When Downtown Nashville Started Booming


As VU Centennial Class returns to campus in the Fall of 2013, downtown Nashville nearby has become the center of what THE NEW YORK TIMES calls the nation's "It City" these days.

Our glittering night life, foodie scene, vibrant businesses and trendy residential developments have truly put Nashville on the map. Compared to 40 years ago when we were in school, well, the picture below tells the story and shows the difference.....


But the seeds of Nashville booming were first planted back when we were students in the early 1970s. Visionary Nashvillians such as former Vanderbilt Board of Trustees Chair Martha Ingram had the audacious idea of creating a Tennesee Performing Arts Center downtown.

That idea first came to life with the redevelopment of the War Memorial Plaza right across from the State Capitol. And things began with a boom when the old Andrew Jackson Hotel was imploded. Implosions were still rather rare events in those days and so it made national news. Climbing into our "way back" machine, courtesy of the Vanderbilt TV News Archives, here's how David Brinkley and NBC Nightly News covered it on June 14, 1971....

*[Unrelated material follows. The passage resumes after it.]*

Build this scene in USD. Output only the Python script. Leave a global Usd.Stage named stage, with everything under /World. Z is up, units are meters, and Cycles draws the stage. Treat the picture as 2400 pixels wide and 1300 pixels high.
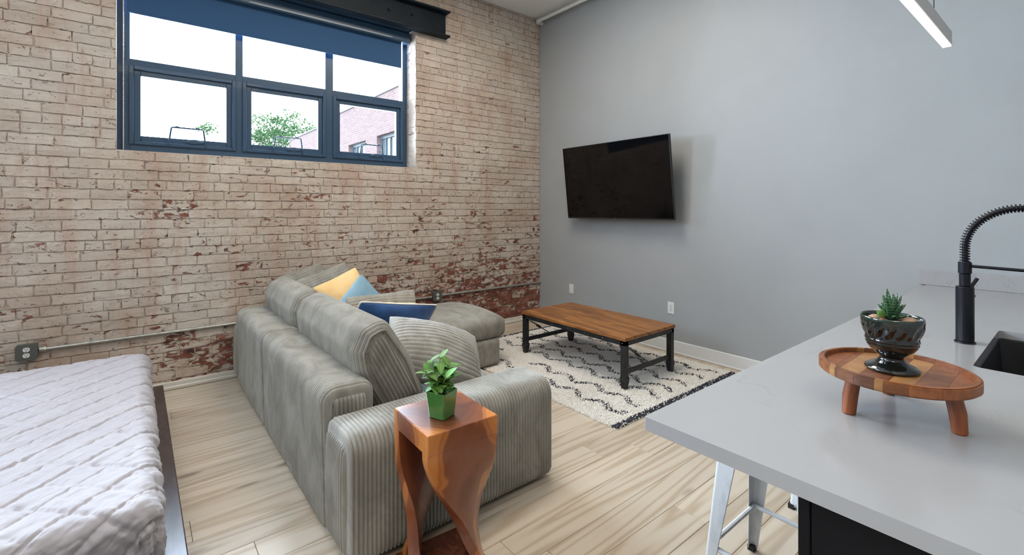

http://blip.tv/vanderbilt-class-of-1973/1971-june-14-urbanrenewal-1142319

The footage of the implosion was so compelling that for several years it was featured as a part of the opening of WSM-TV Channel 4's local news. What took the place of the old Andrew Jackson Hotel has had an ever longer lasting impact on Nashville as TPAC continues to be a cultural center of downtown more than three decades after it opened in 1980.....

TPAC's success is also due in some large part to our classmate (and Reunion Chair) Steven Greil whose leadership of the Center took it to new heights back in the 1990s and early 2000s.

By the way, the other two brief NBC Nightly News stories you watched on the clip above are included for your amusement and to set up a future blog posting on the 18 year old vote. As for the other news clip, if you were the person who sold the guy the oregano or thought the oregano you bought really was pot, it's OK to to fess up now.